I'm assuming these are minuscule differences...but curious to see other responses!


Well-Known Member
ATH, that is a perfect analysis of the chain as it pertains to the links. You get a gold star from the rep! So why then does everyone say that 3/8 is harder to pull? And when I say "pull", I mean under load - sorry, I should have clarified that in my OP.


Well-Known Member
Through wood: 3/8 has a larger (wider and deeper) tooth, right? So that would make it harder to pull through wood as it is pulling more wood out with each tooth. The trade off is more wood per tooth = fewer number of teeth that need to pull chips out. The balancing act is to get a minimal bump up in how hard it is to pull that wood out, but get as much wood out as possible with each pull. Go to the extremes to think about that: pull a serrated knife across a tree trunk. Very easy to pull, but you don't get much wood out. Now pull a 24" excavator bucket through. If you can, you'd take out all the wood at once and be done in one pass, but very difficult to pull


Well-Known Member
ATH, I thought I was the only one who used "extremes" to explain stuff. So, all of what I'm about to say was discussed and verified with a rep from a large chain manufacturer. I cannot guarantee the validity other than to say he is the most knowledgable person I've ever run across when talking chains.

So, the 3/8 and the .325 IN THE SAME GAUGE are similar widths, but not the same. He didn't have the exact numbers in his head, but he said the width difference was minor as far as cutting performance.

Changing to a different gauge changes the width of the cutter in both pitches, and takes less wood, so it has a larger impact on cutting performance (but we all new that). But still, for the same gauge, minor difference in width between .325 and 3/8 in those gauges.

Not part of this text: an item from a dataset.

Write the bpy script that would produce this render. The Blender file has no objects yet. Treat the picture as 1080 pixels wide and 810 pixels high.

Both cutters only take .025" slices if the depth gauges are set properly, so the taller cutter on the 3/8 makes no difference in that respect. Wood clearance of the taller cutter may have minor impact but not enough to make headlines. If anything it would increase performance.

The taller cutter of the 3/8 will encounter more friction in the cut than the shorter cutter of the .325. But there are more .325 cutters per length than in the 3/8 chain. He wasn't able to elaborate how much those factors offset each other than say they did offset to a degree.

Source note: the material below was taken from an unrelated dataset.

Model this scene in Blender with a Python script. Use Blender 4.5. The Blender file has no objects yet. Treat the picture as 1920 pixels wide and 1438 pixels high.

The length of each cutter was a non-factor because once the leading edge made the cut, the travel of the cut wood along the remaining length of the cutter itself had no effect other than the ability of the cutter to clear the wood - which wasn't a factor as far as the length of cutter is concerned. Think new cutter versus cutters that are almost gone.

The weight of the chain plays a minor role. But the added drive links of the .325 offsets the additional weight of the tall cutters and generally beefier components of the 3/8. The 3/8 may be slightly heavier and thus harder to accelerate, but once going, over factors discussed take over.

Pitch plays a role in chip clearance, and the larger pitch should clear better and INCREASE cutting performance.

So, besides chain sharpness, and assuming you're using the same type of cutter, the number one and major factor affecting cutting performance between the .325 and 3/8 is [drumroll] ........ sprocket diameter. Specifically the distance from the center of crankshaft to the dynamic center of the drive link. NOT to the out edge of the cutter, as some believe, as the sprocket is not contacting and driving that part. The .325 has a smaller diameter and can generate more torque to offset a loaded condition. Think about putting a larger diameter tire on your car, or reducing the gear ratio in the rear end. Same basic principle.

So this is where it gets interesting. Every saw has it's own personal power band and the sprocket diameter and other chain attributes have to play well with that band. Talking chain pitch, it is not always perfect and may be only slightly biased toward one pitch and not the other. But, make a muffler mod, advance the timing, modify the ports, or change gas and you may change that bias the other way. A saw that once liked .325, may get a good tune and actually prefer 3/8 in the same kerf, and/or .325 in wider kerf, or even an increase in sprocket teeth. The 50cc mark is roughly the changeover point for pitch, but that is not set in stone by any means and is very saw specific. They have proven this over there and that's why, for their particular product, they may recommend a longer maximum chain and bar length than the manufacturer of the saw did. They don't preach pitch change that much, but not because of reduced performance, but because most people want to stay with stock pitch, and for them that's where the money is. But, there may be performance gains for you if you want to change pitch and you have the right saw, and they have proven it with some modded saws.

Anyway, the funny part was that I suspected all this to be true based on all the data I've collected over time, but every time I even hinted at putting 3/8 on "a particular .325 saw", you would have thought I had just shot the pope. Funny that the only answer most people have is "it's bigger chain". Anyway, an hour and a half with this guy and I feel totally enlightened. Best part is he gave me all the part numbers to make the mod I've been thinking about. So, now you know the rest of the story.